Internet Search Engines are by far the most popular method of researching information. Unfortunately, discovering in depth information is becoming harder. Information produced by experts is becoming convoluted (in the Search Engine results) with opinion based blog postings. The reason this is occurring is that search engines reward websites that produce volumes of content around any given topic. Companies and Websites must churn out information (regardless of quality) to rank well for their industry terms. This reward system hurts internet users (consumers of information) and weakens the search engine results in general.

Blog Accuracy, Uniqueness, Sensibility or lack thereof

Blogging is a great concept, but the reward of higher rankings regardless of a post’s accuracy, efficacy, uniqueness, or sensibility runs counter to the intent of the search. In truth it’s all about where the key words and phrases appear … and how often. Google, Yahoo and Bing all try to uncover fresh information in a search, but they can’t tell if it’s primarily information or just the same information worded in a slightly different (or less useful) way. There are even automated tools that simply mix up the words and sentences of an article so that they can be reposted and appear like new content, thus improving the sites rankings … “Content Regurgitation”.

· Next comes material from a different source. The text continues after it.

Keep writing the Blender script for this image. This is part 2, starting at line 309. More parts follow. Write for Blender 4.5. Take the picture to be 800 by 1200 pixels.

Example: Recently I decided to try to improve the search engine ranking for my software development company. I probably reviewed 200 different websites to discover the best methods (and I still might not have the answers). This information could have been consolidated into 10 postings. Here are some generalized findings, based on my research:

  • There is a tremendous amount of repetitive content within websites and blogs, making it more difficult to find detailed useful information
  • Some information is inaccurate or out of date
  • Some sites give no information at all. They just throw around keywords to improve their own SEO, without ever offering solid information.
  • Everyone feels they are true experts. However, most SEO authors do not appear at the top of their search rankings. (Crazy, right?)
  • There is no easy way to validate the accuracy of information.
  • The most useful content might be in position #732.

In many cases the layman’s writings often appear higher in the rankings than that of the experts. The qualifications of the author and/or the real value of the information presented have nothing to do with the rankings found in search engines.

Quality of Information on the internet is slowly deteriorating

My thinking is that the practice of rewarding the sheer “volume of content” rather than the “quality of content” is flawed. Content should be evaluated based on its informational merit and the writer’s credentials … and somehow be quantified within Search Engine Results so a level of applicability can be determined. It should in all cases be categorically separated from social and/or opinion pieces. “Quality of information” should be rewarded with improved rankings, but only when it is actually helpful and authoritative (rather than the current word/phrase search parameters).

Concepts like voting on blog postings are currently being utilized within individual sites. But a universal system needs to be established that will apply equally to all indexed websites. Search engines need real data analysis capabilities rather than simple word search tools.

The best method is clear. Information that satisfies user interest should rise to the top. Consumers need real information … not just “Digital Graffiti”.